Cliché but hear me out. Before embarking on my current career of Domestic Engineer/Child Development Associate/Household Co-Ordinator, I was an English teacher. As such, I couldn’t really compile a list of festive activities without throwing in a written assignment. Nothing says Christmas like literacy, hey? Writing letters to Father Christmas is an age-old activity but it’s not escaped the long arm of consumerism. Lately, these letters have become less about the traditional pleasantries of asking after the elves and reindeer and more like Mariah Carey’s rider, complete with Amazon links. This is an activity that children of all ages can take part in, even those who are still grappling with the most basic literacy skills. Here are my tips:

Provide a structure – Give kids a list of questions to answer such as “What would you like to tell Father Christmas about yourself?” “Is there anything you’d like to know about Father Christmas or life at the North Pole?”
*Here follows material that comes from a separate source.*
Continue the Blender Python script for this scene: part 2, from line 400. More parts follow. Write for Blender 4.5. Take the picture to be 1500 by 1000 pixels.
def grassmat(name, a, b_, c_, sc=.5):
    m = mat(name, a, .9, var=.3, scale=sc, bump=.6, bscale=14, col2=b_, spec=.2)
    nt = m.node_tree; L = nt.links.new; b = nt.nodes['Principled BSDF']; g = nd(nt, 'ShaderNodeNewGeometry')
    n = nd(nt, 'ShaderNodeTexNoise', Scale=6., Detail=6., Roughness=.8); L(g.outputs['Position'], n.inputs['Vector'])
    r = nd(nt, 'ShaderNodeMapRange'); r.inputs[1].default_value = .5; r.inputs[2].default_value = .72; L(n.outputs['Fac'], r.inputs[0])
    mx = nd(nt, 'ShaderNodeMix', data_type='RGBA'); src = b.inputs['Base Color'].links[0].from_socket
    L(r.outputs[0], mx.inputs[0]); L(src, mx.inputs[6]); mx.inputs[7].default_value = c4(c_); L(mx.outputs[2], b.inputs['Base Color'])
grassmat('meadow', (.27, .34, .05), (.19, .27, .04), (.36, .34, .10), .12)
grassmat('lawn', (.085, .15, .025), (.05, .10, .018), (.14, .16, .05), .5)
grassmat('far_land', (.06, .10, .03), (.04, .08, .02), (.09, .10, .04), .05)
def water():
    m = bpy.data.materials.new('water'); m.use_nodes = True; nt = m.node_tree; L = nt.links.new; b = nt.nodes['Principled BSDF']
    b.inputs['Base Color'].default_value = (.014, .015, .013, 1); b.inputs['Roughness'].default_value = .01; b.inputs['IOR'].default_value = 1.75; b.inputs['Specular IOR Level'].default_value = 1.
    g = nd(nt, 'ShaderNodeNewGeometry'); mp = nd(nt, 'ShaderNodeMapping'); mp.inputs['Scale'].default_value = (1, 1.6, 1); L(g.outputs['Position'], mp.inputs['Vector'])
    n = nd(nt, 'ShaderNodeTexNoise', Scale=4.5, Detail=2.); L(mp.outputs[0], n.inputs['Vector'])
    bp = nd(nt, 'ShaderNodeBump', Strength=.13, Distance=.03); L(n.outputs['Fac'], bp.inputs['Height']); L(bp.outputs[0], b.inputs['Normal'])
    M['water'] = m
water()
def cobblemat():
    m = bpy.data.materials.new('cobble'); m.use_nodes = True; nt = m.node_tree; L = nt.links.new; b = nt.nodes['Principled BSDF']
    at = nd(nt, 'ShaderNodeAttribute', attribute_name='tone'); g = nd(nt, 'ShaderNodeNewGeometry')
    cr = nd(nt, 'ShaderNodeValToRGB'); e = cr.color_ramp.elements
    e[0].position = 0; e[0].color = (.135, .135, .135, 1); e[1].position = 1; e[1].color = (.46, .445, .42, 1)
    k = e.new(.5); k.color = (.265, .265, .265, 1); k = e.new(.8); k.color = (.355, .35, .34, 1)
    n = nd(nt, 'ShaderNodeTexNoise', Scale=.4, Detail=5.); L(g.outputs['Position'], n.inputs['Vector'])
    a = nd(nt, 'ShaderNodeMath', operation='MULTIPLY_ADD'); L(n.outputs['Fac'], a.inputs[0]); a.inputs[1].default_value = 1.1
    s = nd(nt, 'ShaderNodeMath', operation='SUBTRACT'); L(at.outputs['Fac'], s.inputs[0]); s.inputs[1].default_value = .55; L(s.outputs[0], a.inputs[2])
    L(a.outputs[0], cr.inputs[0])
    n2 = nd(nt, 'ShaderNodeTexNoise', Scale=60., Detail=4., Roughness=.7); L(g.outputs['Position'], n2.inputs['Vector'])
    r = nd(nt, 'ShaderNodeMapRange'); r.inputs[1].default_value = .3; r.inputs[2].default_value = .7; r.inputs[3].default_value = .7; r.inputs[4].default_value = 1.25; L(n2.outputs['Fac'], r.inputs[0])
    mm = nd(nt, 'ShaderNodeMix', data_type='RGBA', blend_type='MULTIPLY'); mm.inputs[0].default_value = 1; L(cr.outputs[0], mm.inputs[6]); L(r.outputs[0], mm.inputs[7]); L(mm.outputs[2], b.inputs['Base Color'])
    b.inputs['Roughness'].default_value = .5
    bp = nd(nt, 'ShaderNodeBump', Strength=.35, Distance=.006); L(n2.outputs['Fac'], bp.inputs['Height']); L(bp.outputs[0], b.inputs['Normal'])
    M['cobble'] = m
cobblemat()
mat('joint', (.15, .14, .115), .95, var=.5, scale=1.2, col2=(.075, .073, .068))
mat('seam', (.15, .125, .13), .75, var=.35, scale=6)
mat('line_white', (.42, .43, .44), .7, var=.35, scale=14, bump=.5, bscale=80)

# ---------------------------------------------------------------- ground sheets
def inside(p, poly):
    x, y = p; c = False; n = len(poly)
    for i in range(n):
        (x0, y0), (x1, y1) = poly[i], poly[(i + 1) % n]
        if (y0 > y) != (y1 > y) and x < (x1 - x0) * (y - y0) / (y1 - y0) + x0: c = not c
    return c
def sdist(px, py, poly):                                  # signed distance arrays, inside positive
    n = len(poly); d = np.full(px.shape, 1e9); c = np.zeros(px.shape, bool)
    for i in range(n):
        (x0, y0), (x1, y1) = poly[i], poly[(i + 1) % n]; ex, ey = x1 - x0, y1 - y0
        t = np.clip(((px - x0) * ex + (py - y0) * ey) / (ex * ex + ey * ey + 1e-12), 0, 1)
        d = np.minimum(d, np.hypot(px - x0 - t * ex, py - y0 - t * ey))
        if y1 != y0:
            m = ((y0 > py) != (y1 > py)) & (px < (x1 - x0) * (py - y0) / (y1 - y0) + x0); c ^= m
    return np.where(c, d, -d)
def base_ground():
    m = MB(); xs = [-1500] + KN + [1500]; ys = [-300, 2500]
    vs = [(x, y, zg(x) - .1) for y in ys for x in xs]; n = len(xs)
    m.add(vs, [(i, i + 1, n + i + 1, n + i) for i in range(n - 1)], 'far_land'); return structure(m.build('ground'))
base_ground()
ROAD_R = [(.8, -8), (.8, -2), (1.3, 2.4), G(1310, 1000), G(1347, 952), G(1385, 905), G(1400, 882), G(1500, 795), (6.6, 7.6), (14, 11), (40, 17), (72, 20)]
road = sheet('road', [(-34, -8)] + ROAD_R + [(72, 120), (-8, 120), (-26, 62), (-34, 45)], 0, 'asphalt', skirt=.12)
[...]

Don’t get too caught up on spelling – I know it sounds counter-productive coming from an English teacher but trust me, kids soon switch off if they see too much red pen. Focus on a couple of age/ability-appropriate spellings and do your best to ignore the rest. It’ll be endearing if you dig the letter out at some point in the future.

Cultivate their vocabulary – Encourage children to think of snazzy synonyms. “Can you think of another word for ‘cold’?” or “What could you say instead of ‘Christmassy’?”

Decorate – Not all kids love writing. In fact, for many it can be exhausting and frustrating. Once your child has finished composing their letter, invite them to decorate it with pictures, colours or
even sequins.

Remember to post it – thankfully there are a variety of mediums by which Father Christmas can receive his mail. Some like to send their letter up the chimney, some leave it under their pillow and others post it via Royal Mail who ensure Santa writes back, as long as they receive the letter by the 11th December.

Christmas cheer…

I’m not recommending that we all channel Scrooge in the final chapter of A Christmas Carol – The Muppets did a good version if Dickens isn’t for you – but really, Christmas is all about spreading kindness. If the last two years has taught us anything, it’s the power of kindness and community. Encourage your children to reflect on the things they’re grateful for and think about things they can do to brighten someone else’s festive period. It could be as simple as making a homemade card and delivering it to an elderly neighbour or perhaps during a trip to the supermarket, they could be given a budget to choose items to donate to the local food bank. No matter how small a gesture, encouraging children to take the time to think about things they can do to help and support others is an invaluable lesson.